Penulis: Prihastomo Wahyu Widodo
KONTAN.CO.ID - Kecurigaan dunia Barat terhadap kedekatan hubungan Rusia dan Korea Utara masih berlanjut. Kali ini, Korea Utara dituding siap memasok rudal balistik ke Rusia demi keperluan perang di Ukraina.
Kepala Conflict Armament Research, Jonah Leff, memprediksi Korea Utara dapat memproduksi rudal balistik dan memasoknya ke Rusia untuk digunakan melawan Ukraina dalam hitungan bulan.
Di hadapan Dewan Keamanan PBB hari Rabu (18/12), Leff mengklaim para penelitinya telah memeriksa bukti-bukti yang ada di lapangan untuk memperkuat dugaan, termasuk serpihan rudal yang ditemukan di Ukraina pada bulan Juli dan Agustus lalu.
Baca Juga: Kim Jong Un Sebut Perilaku Agresif AS Bisa Memicu Perang Nuklir
"Ini adalah bukti publik pertama yang menunjukkan rudal diproduksi di Korea Utara dan kemudian digunakan di Ukraina dalam hitungan bulan, bukan tahun," kata Leff, dikutip AP.

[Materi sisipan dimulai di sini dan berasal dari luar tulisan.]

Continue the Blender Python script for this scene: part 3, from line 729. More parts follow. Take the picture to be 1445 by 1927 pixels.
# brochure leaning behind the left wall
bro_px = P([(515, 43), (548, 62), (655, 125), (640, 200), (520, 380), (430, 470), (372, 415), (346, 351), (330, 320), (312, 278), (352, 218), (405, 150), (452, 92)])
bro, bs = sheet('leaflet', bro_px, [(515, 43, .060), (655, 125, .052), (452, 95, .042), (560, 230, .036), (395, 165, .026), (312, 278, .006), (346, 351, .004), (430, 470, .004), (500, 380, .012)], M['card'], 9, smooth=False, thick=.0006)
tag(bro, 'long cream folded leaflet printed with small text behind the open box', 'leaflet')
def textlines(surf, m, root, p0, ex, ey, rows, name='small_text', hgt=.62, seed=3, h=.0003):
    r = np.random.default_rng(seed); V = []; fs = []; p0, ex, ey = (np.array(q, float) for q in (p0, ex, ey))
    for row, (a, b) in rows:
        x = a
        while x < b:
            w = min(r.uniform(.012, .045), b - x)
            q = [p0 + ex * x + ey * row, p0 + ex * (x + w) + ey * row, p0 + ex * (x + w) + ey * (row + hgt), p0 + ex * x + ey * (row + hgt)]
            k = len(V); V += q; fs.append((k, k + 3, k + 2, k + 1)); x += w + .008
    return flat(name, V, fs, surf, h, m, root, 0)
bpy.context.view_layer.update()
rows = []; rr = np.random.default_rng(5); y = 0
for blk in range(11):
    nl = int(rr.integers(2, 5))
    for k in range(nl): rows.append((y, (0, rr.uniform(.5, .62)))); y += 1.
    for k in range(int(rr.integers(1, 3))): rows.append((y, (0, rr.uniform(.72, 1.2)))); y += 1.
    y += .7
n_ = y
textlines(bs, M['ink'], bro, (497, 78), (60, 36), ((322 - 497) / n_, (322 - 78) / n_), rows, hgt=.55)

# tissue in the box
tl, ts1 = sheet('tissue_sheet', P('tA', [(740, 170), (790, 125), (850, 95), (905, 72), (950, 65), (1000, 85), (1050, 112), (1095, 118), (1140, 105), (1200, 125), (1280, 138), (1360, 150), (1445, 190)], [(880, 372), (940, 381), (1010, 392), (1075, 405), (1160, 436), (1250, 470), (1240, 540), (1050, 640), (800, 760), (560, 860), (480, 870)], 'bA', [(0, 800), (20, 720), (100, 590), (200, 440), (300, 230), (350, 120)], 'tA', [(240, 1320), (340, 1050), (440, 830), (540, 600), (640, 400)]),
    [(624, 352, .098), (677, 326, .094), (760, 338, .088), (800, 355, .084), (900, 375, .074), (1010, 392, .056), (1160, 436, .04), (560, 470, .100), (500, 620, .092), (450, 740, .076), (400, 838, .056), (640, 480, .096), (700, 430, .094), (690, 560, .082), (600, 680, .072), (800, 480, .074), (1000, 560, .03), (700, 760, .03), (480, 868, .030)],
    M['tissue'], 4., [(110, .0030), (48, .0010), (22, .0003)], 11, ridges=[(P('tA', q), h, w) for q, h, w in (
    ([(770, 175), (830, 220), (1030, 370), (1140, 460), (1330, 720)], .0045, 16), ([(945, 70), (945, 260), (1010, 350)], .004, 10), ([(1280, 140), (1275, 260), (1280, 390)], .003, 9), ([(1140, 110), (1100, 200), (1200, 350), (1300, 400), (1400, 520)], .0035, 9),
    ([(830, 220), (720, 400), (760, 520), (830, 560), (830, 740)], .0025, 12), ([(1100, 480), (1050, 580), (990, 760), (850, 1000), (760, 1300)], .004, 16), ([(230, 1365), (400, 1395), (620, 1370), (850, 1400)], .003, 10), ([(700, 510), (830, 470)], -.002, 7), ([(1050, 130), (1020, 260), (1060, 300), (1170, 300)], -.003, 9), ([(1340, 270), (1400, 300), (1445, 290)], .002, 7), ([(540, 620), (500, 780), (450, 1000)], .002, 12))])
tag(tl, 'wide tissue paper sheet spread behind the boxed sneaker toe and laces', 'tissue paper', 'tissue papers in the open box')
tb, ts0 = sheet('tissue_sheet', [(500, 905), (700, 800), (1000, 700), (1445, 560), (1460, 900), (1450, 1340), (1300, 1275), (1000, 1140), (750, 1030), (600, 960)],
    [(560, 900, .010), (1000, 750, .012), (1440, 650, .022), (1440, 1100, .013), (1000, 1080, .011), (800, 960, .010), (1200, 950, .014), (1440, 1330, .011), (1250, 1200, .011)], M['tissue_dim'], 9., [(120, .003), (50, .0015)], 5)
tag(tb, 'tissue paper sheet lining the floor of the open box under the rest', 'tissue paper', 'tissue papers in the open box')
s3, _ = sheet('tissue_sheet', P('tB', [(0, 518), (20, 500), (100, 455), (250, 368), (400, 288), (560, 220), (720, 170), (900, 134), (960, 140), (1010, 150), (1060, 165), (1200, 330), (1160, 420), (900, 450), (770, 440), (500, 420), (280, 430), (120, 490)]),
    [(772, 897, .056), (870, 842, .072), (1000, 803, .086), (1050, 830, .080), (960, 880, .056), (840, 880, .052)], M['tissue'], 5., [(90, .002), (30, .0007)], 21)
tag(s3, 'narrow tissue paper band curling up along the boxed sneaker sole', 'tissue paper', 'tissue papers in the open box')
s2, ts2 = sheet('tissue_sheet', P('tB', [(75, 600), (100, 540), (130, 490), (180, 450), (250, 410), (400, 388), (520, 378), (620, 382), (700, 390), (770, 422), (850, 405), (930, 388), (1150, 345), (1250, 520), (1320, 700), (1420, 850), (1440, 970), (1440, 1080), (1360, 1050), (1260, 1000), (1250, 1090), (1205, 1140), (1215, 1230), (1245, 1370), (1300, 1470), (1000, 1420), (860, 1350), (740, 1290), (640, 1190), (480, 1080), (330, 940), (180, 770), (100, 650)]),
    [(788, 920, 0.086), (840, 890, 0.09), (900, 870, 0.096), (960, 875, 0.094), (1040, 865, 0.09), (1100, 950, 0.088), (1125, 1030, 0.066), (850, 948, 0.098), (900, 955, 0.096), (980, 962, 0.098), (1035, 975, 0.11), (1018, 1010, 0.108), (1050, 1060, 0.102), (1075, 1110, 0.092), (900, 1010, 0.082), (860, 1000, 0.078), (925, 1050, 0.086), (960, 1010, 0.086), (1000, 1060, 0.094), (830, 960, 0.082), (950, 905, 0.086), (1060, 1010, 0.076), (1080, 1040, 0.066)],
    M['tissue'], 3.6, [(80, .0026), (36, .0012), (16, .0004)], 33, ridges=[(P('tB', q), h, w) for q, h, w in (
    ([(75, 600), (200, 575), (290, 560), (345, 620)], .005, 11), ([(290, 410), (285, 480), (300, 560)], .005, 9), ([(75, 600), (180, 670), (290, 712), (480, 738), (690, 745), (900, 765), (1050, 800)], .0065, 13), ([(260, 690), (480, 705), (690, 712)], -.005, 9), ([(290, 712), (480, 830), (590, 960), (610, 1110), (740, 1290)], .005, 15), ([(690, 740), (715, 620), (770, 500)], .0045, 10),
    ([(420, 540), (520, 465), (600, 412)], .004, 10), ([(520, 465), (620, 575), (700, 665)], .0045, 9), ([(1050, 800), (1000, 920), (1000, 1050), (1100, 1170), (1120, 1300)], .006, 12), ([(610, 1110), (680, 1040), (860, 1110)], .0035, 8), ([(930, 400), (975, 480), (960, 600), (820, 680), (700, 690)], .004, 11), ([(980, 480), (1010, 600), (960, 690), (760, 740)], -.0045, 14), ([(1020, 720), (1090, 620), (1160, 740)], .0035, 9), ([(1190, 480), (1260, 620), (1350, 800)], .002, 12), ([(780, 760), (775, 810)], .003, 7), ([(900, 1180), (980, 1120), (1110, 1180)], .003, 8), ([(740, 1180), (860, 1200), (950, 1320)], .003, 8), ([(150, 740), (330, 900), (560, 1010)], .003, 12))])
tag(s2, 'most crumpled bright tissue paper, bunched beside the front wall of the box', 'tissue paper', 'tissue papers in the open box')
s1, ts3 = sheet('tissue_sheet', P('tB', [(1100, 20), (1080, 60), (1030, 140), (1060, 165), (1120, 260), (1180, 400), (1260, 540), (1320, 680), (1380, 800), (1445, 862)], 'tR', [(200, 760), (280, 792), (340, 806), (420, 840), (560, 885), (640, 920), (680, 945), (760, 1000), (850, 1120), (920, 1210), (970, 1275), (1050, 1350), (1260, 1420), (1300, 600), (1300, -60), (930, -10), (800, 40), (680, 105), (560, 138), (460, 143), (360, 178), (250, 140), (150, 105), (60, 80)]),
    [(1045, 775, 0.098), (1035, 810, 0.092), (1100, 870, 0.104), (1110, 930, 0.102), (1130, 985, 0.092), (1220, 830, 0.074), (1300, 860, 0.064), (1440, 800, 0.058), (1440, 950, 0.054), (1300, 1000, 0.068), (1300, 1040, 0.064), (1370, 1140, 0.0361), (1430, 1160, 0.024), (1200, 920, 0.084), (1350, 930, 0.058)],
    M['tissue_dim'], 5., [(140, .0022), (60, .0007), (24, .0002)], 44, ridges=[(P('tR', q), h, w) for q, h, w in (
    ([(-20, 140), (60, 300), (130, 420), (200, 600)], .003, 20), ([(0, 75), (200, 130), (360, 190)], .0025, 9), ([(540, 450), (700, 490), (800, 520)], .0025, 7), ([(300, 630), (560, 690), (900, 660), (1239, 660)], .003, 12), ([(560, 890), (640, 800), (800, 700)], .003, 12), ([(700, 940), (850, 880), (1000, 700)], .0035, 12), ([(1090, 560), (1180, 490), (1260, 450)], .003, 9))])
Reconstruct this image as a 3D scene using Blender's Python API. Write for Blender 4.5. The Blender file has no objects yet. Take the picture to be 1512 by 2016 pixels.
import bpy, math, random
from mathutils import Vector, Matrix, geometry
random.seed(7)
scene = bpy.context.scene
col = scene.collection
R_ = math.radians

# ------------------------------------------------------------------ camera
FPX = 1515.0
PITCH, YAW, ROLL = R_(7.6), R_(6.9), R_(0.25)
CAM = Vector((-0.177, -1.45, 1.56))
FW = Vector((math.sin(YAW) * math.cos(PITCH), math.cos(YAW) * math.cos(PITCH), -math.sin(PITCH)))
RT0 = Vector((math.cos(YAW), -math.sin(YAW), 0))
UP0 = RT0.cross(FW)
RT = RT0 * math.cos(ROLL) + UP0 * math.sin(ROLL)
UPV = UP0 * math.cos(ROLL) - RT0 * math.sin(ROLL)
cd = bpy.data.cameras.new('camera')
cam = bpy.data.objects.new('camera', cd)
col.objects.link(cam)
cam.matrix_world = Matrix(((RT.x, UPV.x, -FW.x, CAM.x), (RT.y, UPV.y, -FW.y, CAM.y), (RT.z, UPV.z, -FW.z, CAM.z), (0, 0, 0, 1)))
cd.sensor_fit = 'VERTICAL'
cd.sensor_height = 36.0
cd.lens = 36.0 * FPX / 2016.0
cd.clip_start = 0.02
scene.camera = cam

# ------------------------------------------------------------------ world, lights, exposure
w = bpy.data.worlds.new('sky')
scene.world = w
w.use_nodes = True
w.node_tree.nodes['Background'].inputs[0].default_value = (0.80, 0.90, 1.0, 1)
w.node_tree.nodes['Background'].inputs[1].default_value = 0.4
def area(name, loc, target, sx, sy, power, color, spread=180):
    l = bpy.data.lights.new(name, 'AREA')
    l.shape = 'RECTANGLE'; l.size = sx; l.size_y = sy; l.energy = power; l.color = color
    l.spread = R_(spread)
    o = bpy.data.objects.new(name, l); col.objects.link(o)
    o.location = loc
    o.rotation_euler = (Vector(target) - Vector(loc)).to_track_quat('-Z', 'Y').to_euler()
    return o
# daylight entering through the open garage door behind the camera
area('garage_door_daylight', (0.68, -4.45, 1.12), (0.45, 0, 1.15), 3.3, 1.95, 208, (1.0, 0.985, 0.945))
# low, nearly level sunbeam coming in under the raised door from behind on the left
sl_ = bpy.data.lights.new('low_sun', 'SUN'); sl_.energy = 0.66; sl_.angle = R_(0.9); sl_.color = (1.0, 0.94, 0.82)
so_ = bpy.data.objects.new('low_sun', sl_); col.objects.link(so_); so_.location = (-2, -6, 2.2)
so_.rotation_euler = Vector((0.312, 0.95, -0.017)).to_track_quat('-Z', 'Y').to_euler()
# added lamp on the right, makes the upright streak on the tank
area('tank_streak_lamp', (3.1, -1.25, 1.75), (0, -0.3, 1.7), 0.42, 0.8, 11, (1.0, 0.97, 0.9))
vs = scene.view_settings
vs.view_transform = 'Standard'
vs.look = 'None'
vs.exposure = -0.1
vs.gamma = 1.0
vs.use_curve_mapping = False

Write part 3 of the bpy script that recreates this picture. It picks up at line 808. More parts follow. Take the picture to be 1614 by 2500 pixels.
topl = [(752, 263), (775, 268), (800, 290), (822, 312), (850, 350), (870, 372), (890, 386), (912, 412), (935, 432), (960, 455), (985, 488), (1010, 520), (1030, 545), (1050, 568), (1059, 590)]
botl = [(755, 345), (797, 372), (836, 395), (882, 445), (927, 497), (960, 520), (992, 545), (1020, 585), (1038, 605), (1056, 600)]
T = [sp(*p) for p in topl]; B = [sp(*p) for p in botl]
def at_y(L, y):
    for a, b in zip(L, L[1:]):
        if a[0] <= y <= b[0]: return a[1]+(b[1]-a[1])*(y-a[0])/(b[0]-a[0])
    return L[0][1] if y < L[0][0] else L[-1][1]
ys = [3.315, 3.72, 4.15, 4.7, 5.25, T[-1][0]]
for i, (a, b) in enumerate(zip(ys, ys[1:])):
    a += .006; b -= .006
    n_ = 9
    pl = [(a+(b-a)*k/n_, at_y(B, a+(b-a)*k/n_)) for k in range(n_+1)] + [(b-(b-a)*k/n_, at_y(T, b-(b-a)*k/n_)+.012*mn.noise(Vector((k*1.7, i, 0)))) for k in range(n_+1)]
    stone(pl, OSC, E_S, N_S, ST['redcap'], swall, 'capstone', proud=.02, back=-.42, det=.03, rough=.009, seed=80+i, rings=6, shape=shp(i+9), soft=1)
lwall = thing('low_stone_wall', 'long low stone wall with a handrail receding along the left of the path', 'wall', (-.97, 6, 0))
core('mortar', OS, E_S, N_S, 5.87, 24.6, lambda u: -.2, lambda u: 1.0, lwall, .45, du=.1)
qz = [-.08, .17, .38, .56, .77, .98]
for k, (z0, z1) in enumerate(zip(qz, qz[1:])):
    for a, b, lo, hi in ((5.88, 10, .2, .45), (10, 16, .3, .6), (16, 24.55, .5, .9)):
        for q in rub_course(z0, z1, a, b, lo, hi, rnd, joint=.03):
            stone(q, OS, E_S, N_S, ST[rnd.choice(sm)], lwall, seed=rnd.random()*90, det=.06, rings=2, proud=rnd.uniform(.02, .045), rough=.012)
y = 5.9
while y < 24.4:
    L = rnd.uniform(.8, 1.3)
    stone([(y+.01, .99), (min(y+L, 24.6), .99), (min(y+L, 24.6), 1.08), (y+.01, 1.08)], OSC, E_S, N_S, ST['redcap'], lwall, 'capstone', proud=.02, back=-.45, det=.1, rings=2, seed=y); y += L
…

Ini bukan kali pertama Leff melaporkan keterlibatan rudal balistik Korea Utara dalam perang Ukraina. Pada bulan Juni lalu, Leff mengatakan bahwa organisasi yang dipimpinnya menetapkan bahwa sisa-sisa rudal balistik yang ditemukan di Ukraina awal tahun ini berasal dari rudal yang diproduksi di Korea Utara.
Conflict Armament Research merupakan organisasi yang berbasis di Inggris. Berdiri sejak 2011, organisasi ini mendokumentasikan dan melacak senjata yang digunakan dalam konflik guna membantu pemerintah dalam melawan pengalihan dan proliferasi.
Mereka telah secara khusus memantau perang di Ukraina sejak tahun 2018.
Baca Juga: 500 Tentara Korea Utara Dilaporkan Tewas dalam Pertempuran di Ukraina
Rudal Balistik Korea Utara di Perang Ukraina
Conflict Armament Research mengonfirmasi penggunaan terus-menerus rudal balistik Korea Utara yang baru diproduksi selama perang di Ukraina.
Organisasi ini mengatakan bahwa penemuan tanda produksi 2024 pada satu rudal mengungkap periode yang sangat singkat antara produksi, pengiriman, dan penggunaan.
Leff juga meyakinkan bahwa keberadaan komponen rudal yang baru tidak diproduksi di Korea Utara, beberapa di antaranya memiliki tanda produksi tahun 2023.
Menurutnya, bukti itu mengilustrasikan jaringan akuisisi Korea Utara yang kuat untuk program rudal balistiknya, meskipun ada sanksi PBB yang melarang transfer material ini untuk keperluan militer.
Baca Juga: Bertekad Hentikan Perang Lewat Diplomasi, Zelenskyy: Tentara Kami Sudah Tidak Mampu
Kedekatan Hubungan Rusia-Korea Utara
Duta Besar Rusia untuk PBB, Vassily Nebenzia, menolak kehadiran Leff dalam rapat dewan yang dipimpin oleh Duta Besar AS, Linda Thomas-Greenfield.
Nebenzia melihat bahwa Leff tidak bekerja secara independen dan berbicara untuk mewakili NATO dan Uni Eropa. Dirinya juga menuduh Thomas-Greenfield melanggar praktik Dewan Keamanan dan mempolitisasi pertemuan.
Sementara itu, Duta Besar Korea Utara untuk PBB, Kim Song, menegaskan bahwa hubungannya dengan Rusia adalah wujud kontribusi positif bagi perdamaian dan keamanan internasional dan tidak dapat dikritik sama sekali.
Kim juga menuduh AS dan sekutunya telah dengan sengaja memicu konfrontasi dan perselisihan antarnegara dengan melakukan intervensi militer di seluruh dunia, termasuk dengan terus memberikan bantuan militer senilai miliaran dolar kepada Ukraina.
Pemimpin Korea Utara, Kim Jong Un, berjanji negaranya akan selalu mendukung perang Rusia di Ukraina ketika ia bertemu dengan kepala pertahanan Rusia pada akhir November lalu.